## Brief
Report every line below that holds the word "scene".

## Provided material
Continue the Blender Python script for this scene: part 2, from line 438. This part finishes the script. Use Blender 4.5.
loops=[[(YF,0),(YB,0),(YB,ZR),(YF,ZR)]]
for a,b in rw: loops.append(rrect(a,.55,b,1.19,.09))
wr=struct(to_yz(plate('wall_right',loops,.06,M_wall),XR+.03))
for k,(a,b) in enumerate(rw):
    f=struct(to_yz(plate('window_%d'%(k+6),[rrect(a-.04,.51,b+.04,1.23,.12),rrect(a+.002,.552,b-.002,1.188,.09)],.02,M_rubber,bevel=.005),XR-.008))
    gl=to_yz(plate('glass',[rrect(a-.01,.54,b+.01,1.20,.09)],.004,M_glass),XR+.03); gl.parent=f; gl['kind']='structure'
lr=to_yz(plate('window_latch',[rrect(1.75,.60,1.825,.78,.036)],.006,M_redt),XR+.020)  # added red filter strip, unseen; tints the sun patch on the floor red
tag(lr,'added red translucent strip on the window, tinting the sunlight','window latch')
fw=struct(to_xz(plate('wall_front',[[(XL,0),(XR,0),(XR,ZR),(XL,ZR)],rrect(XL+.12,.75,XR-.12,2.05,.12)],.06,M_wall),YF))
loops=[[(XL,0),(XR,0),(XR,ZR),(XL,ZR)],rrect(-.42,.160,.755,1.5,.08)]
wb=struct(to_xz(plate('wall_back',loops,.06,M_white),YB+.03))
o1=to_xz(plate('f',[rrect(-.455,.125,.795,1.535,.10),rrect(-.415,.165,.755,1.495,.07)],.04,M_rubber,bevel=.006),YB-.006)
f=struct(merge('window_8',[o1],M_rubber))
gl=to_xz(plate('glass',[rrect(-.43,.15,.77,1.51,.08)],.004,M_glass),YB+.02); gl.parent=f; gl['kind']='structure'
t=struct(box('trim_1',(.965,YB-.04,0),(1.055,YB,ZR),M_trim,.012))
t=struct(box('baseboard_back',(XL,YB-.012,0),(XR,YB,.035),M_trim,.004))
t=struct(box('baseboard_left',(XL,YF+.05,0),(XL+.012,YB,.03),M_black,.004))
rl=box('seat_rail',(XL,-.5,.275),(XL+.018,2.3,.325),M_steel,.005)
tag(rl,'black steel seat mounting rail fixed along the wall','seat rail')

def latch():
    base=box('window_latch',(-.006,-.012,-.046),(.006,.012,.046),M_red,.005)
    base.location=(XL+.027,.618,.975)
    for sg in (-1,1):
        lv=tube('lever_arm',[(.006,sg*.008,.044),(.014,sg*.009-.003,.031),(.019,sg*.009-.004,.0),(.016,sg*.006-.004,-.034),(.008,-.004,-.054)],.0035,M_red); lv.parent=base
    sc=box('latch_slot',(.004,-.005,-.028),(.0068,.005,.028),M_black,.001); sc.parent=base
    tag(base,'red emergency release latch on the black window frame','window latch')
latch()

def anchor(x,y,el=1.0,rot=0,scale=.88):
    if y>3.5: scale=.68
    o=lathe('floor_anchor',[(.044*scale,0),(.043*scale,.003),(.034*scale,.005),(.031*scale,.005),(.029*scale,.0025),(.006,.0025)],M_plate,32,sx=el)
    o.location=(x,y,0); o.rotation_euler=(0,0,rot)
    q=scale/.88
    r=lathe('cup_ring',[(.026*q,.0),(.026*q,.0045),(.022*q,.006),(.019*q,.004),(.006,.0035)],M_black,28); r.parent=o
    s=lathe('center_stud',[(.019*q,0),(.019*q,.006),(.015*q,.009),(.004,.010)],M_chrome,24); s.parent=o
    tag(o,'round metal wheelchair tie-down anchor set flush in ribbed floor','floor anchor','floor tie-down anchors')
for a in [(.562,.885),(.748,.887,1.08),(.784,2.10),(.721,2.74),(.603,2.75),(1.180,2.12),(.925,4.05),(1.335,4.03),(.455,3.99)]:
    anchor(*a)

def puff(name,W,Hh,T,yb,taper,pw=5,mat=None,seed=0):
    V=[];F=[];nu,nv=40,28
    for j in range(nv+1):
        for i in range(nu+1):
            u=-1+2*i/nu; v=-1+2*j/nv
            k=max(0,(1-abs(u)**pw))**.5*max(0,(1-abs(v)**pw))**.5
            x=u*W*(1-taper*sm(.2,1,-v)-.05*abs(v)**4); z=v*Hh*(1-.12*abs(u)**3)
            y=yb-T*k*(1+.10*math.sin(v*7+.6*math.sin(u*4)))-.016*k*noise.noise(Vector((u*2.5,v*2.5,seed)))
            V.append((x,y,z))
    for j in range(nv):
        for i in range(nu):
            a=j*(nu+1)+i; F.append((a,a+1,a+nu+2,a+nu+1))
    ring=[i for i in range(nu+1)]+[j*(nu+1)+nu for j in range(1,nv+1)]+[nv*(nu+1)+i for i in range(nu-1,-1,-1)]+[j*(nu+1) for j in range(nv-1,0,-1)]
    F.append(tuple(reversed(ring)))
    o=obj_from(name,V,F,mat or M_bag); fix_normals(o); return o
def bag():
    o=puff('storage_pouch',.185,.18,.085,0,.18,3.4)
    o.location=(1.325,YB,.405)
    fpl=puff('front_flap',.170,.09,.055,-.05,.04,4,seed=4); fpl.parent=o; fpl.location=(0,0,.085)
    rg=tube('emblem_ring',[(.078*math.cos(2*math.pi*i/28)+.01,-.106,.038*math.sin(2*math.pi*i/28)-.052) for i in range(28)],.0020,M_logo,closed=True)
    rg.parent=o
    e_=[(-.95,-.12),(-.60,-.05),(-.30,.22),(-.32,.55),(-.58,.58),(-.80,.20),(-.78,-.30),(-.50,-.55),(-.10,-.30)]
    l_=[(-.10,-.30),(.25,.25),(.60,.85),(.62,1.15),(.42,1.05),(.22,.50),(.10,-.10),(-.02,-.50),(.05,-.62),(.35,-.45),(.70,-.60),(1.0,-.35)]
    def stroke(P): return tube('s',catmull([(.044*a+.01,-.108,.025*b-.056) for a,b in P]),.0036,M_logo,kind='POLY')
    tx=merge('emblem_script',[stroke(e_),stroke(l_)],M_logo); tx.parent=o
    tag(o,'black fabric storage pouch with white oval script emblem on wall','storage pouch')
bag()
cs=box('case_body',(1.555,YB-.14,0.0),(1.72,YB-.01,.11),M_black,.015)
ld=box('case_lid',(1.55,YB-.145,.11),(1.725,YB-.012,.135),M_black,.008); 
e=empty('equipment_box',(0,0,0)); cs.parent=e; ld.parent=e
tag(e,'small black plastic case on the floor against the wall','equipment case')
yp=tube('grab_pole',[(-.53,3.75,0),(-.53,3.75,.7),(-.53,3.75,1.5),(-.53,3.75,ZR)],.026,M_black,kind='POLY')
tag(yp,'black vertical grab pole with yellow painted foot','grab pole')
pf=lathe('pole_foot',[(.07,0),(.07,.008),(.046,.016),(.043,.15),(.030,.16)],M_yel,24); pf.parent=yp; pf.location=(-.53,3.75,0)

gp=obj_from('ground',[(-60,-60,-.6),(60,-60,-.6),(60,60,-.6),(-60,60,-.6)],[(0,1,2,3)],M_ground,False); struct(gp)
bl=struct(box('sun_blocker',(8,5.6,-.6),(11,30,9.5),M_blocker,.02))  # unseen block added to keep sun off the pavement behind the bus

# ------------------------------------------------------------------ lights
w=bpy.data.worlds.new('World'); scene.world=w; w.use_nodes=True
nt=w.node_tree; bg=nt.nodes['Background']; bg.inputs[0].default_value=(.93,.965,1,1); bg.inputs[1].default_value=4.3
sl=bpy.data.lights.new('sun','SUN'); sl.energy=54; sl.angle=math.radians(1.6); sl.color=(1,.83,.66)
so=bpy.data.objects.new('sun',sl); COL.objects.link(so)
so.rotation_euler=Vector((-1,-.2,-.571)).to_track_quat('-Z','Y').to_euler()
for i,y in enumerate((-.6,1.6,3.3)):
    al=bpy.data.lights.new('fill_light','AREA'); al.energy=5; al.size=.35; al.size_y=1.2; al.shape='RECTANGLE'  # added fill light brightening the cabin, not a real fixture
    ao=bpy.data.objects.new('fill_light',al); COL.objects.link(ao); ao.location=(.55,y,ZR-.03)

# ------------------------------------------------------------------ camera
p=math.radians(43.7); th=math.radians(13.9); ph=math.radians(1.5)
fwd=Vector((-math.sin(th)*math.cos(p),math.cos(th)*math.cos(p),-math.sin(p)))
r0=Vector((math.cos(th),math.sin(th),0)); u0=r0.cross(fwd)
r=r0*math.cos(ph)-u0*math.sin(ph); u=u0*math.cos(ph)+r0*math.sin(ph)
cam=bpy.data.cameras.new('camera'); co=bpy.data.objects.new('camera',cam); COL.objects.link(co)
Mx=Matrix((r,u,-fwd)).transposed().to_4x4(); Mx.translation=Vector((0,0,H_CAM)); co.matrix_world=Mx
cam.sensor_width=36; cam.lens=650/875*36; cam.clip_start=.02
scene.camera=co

## Task response
Continue the Blender Python script for this scene: part 2, from line 438. This part finishes the script. Use Blender 4.5.
w=bpy.data.worlds.new('World'); scene.world=w; w.use_nodes=True
scene.camera=co